Howard Chaykin started out an artist, but became best known (and critically acclaimed) as a writer-artist, particularly when fully unleashed on his own projects of satire, action, and often mature subject matter -- though often running hot or cold. But here, working once more as simply an artist, his work -- like Archie Goodwin's script -- is certainly not bad...but not fully great, either. Some scenes and panels are good -- some seem stiff, the figures clumsily sketched. The stylish and eclectic composition he uses on his own stories isn't as obvious here, simply because the script doesn't really call for it. I mean, there are some nice sequences (Fury chasing Scorpio across balconies in Venice) but a lot are just workmanlike -- no more, no less. His architecture and buildings can be quite detailed and appealing, though neither the pictures nor the colours (with their coldly bland, washed out hues) always evoke the different regions which, in a globe hopping story like this, should be part of the appeal. Chaykin is an idiosyncratic artist -- he's perhaps the only artist where his faces and facial expressions are so much a signature of his work that you'd almost think he was just cutting and pasting the same head on different bodies in different scenes (dressed up with a new hairdo or something) -- particularly with that defining way lips pull back from teeth.

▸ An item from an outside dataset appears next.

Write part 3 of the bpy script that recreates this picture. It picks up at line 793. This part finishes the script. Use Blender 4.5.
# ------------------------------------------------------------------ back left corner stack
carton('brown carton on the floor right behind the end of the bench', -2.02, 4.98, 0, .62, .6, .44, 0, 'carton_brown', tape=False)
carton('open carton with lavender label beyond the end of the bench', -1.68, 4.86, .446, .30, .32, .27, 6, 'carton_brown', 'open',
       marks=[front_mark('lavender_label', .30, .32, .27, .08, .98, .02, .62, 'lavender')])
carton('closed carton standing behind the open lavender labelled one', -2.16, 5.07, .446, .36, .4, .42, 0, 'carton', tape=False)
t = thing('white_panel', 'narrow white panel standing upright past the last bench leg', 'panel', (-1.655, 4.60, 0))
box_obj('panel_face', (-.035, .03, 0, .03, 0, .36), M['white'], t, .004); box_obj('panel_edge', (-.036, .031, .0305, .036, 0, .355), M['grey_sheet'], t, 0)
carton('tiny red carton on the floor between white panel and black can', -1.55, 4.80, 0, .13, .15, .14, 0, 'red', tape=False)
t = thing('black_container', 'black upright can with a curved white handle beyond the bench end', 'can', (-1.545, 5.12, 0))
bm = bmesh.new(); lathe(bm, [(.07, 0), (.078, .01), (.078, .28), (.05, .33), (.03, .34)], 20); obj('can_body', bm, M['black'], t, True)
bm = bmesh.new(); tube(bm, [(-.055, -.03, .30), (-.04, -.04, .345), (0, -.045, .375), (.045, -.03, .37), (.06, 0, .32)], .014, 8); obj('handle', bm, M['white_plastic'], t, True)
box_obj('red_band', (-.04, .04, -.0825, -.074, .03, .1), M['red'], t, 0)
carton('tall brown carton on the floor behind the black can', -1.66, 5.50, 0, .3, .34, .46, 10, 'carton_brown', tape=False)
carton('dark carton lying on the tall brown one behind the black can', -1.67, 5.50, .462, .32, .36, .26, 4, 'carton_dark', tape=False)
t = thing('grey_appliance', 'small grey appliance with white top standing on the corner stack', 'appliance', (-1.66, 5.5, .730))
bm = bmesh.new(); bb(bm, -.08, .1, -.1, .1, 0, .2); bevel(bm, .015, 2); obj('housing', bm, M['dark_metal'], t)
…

So...I dunno. As I say, I'm not really saying this is "bad" -- the writing is okay, the art is decent. It clips along. Maybe I've just read too many stories like it. But you can read stories that take cliched, generic themes and ideas, and with a little twist here and there, a little more detail and nuance to the motivation and characterization, can seem fresh. And others that just feel as though everyone's just dotting their "i"s and crossing there "t"s -- and that's kind of what I feel here.